In the seven swing states that will decide the election (Arizona, Georgia, Michigan, Nevada, North Carolina, Pennsylvania, and Wisconsin), state and local officials would have to increase taxes permanently by 3 percent to make up for the money lost in federal grants—or cut programs that everyone likes. The tax hikes would range from 3.6 percent in Georgia to 2.3 percent in Pennsylvania, according to calculations I’ve made from the General Services Administration’s USASpending.gov website.
And if the department’s aid goes completely away, states would have to figure out whether they’re going to cut college students off from aid. They could turn their backs on the crushing costs of student loans once the federal government leaves the scene—or they could step in to make up the difference. That would double the tax increases. Aid to state and local schools is half; aid to college students is the other half. How about savings from eliminating the administrative costs of running the department? That’s just 0.42 percent of the department’s entire budget, so that’s less than a tiny drop in a very large bucket. It’s hard to see any of that happening.
The third argument is that Trump supporters claim that the states would be able to save lots of money from ridding the system of “suffocating bureaucratic red tape,” as Project 2025 puts it. But that’s not the way it works. In general, states spend about 10 percent of their Department of Education grants on administration and the rest gets passed along in subgrants to local schools. By way of comparison, nonprofits tend to spend about a third of their budgets on administrative costs, a rate more than three times higher than state governments. State administration is already pretty lean, and there isn’t much fat to be trimmed from operations. States won’t be able to keep their educational operations afloat if they lose the federal cash.

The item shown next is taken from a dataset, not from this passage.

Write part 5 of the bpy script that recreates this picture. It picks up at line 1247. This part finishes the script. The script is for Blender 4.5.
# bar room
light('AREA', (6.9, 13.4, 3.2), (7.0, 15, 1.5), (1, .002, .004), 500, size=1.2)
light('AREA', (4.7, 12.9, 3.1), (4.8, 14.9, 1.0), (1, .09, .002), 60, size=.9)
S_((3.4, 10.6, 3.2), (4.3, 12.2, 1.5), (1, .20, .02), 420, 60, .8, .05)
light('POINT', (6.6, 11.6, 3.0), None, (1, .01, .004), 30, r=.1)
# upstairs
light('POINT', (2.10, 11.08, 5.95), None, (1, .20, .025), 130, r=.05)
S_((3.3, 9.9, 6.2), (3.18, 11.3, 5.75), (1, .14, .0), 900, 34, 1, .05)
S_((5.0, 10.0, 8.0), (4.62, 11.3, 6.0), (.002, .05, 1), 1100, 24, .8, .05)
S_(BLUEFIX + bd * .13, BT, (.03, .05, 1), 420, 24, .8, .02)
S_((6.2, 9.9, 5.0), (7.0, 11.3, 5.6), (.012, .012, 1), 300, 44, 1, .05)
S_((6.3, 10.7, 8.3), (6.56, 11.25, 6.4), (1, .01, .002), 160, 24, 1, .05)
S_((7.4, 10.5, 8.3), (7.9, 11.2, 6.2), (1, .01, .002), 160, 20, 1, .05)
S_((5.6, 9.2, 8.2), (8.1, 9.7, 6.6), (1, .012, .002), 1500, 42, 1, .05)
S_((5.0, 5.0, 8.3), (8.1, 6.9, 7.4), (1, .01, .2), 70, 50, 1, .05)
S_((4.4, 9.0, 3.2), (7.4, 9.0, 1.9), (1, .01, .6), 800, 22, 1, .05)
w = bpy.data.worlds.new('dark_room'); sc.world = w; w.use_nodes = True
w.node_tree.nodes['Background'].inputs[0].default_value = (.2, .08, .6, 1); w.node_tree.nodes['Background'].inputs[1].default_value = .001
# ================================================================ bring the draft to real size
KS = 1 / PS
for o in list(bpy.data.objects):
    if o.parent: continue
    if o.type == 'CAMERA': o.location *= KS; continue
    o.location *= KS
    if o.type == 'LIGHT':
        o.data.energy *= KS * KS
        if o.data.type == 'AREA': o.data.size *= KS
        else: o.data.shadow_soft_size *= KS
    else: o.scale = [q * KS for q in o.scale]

In the swing state of Michigan, critics contended that federal grants mostly funded bureaucrats—67 percent of the positions in the state Education Department, it claimed. But almost all these positions involve workers delivering programs ranging from educating disadvantaged students to providing technical training for new blue-collar jobs. Those, of course, are the very constituencies that Trump is counting on to win Michigan.
The Education Department sent $20 billion to Michigan for special education programs and another $2 billion for career and technical education. Project SUPPORT at Wayne State University received $125 million to prepare more teachers to provide better education for students with disabilities. Saginaw Public Schools got a $515,000 grant to boost their career and technical educational efforts. Programs like these have increased high school graduation rates by 8 percent around the country. It would be very hard to walk away from these programs.
The same story percolates through other states. In Georgia, the Department of Education–funded “Literacy for Learning, Living, and Leading Program” has boosted students’ reading skills. North Carolina used department money for an artificial intelligence summer camp for teenagers, while Nevada celebrated its department-funded initiative to help the families of students with disabilities navigate the many organizations that provide a piece of the services their children need.
So it’s one thing to boldly proclaim the abolition of the Department of Education. But the consequences here, as is the case with most of the other slash-and-burn proposals, will cut deeply, right to bone—to the local schools and the students they serve. There’s no way to make up the budget cuts through greater efficiencies, and hard-pressed states don’t have the money to fund the programs that would go away.
It’s certainly fair game to debate whether the federal government ought to pull back from its current programs. Congress could certainly decide whether it wants to abolish the department. But Trump’s proposal hides behind assumptions that doom it from the start.
In fact, this proposal is an especially cruel hoax. It’s irresistible bait for Trump’s base, but it doesn’t stand a prayer of passage. And if somehow he succeeded, it would hurt some of the kids who most need a boost and on whom the nation’s future rests.